Sunday, June 28, 2009

notes from the iVillage..

  I was recently on Facebook and took a quiz. Nothing unusual there. In fact, some of my friends live to take Facebook quizzes. As well they should. But I digress. I took a "Which Hogwarts teacher are you" quiz. Turns out I'm Remus Lupin. Yeah, exactly, the werewolf guy.

  Now, nothing wrong with that. Except that I have this special history with Harry Potter. When I got divorced, I struggled with the idea of how to stay close to my two daughters. With one, I seemed to be able to talk and share and the relationship just continued. With the other it was harder. She was younger and the silences were more pronounced. I floundered. Had doubts. Worried a lot. Until I heard she was devouring Harry Potter books.

  And I started to read them. To have a language to talk with her in. And I enjoyed them. And this barrier that I thought was there.....wasn't. It wasn't just Harry. Harry gave us a commonality to touch each other with. So, I thought of all this as the quiz told me I was Lupin. And it sorta fits. Lupin was a werewolf who didn't really fit in the wizarding world. Yet he had amazing lessons to give Harry. He was friends with Harry's father and mother. Yet he didn't really belong. I've struggled with "belonging" my whole life. I feel I have much to contribute but often feel distant from the very ones I want to contribute it too. Like Lupin, I see things that others don't, but often am just quiet while I wait for them to catch up. So I just keep working.

  On another note. Honesty. How do I feel about it? This blog is going to be as honest as I can possibly be.  I believe we learn from each other, from our experiences, shared.

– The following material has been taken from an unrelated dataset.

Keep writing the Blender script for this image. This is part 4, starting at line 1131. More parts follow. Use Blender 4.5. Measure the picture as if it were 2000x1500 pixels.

But I also realize that one person has asked me to refrain from putting them in this blog. I'll respect that.  It does get in the way when I want to write about certain things but that's really the only holdback I have. I just really feel that I can learn from someone else, and someone may learn from this blog. I could be wrong. 

An iWorld

  I believe we're living in an iWorld. iMac, iPod, iPhone. It seems to be unavoidable. And I'm not one of those "technology rots, gimme a pencil and slip of paper" people either. I don't run around ranting, "Where's my typewriter." (if you're unsure of that reference drop me a note in the iVillage).  I enjoy technology. No, not just enjoy, but embrace it. In fact, I'm waiting for the "iBerry." (And Apple, should it come to pass, just send the check -- and I'm sure someone will correct me and tell me how the iPhone already does what an iBerry does. No matter.).
  But we are speaking some serious "Jetson" like technology available to the "everyman." I recently purchased an iMac. And not the least of it because I was turned off by the IBM "you find it, you keep it ads." I mean really, the ad isn't making me believe they're committed to customer service. Anyway, I bought the iMac for a very simple reason. iChat. My daughters live in other parts of the iWorld and having the ability to "see and talk" rather than just speak over the telephone was the crucial factor. So Friday night, my daughter sent me an iChat invitation and we spoke for like an hour. Me sitting in an apartment on one coast and her in her apartment on the other coast. 
  Amazing stuff.   

Saturday, June 20, 2009

Father's Day

  I've wanted to write this post for a few days now. Father's Day is kinda important to me. I have two amazing, wonderful daughters. They are as different as could possibly be. But they are alike in ways I'm sure they are just learning about and hopefully will continue to discover about themselves. I'm proud of that. It should be a journey in which they discover not only their differences but their bonds. They have many. And one of the best experiences I've had in the last 10 years is watching them discover those bonds. 
  It's vaguely similar to what my sister and I have gone through. Discovering our trust in each other, and love for each other.  Just cause you grew up in the same family is no guarantee that you'll be close....or even care about each other. My sister and I are at a place where after a childhood spent torturing each other we complete each others sentences and long for opportunities to be together. I depend on her to keep me sane.....not an easy task under the best of circumstances.

  But my daughters. And Father's Day.

  When  I was named an assistant principal a while ago, in a Community School Board Meeting, I said, "I hope that they are as proud of me tonight as I have been of them every day of their lives."  Nothing much has changed. They are my conscience. And I am so grateful to be their "dad." Father's Day is more about them and the sense of happiness and fulfillment they bring to my life every day than anything I could ever do for them. I understand why my mom (henceforth known here as Satan) holds on to any relationship she can have with my brother (who I wouldn't lend a glass of water to in the desert and I'm sure he returns the favor). I don't agree with it but I understand it. And she should have it. 

  So it'll be a quiet Fathers Day. And that's okay. I love them every day.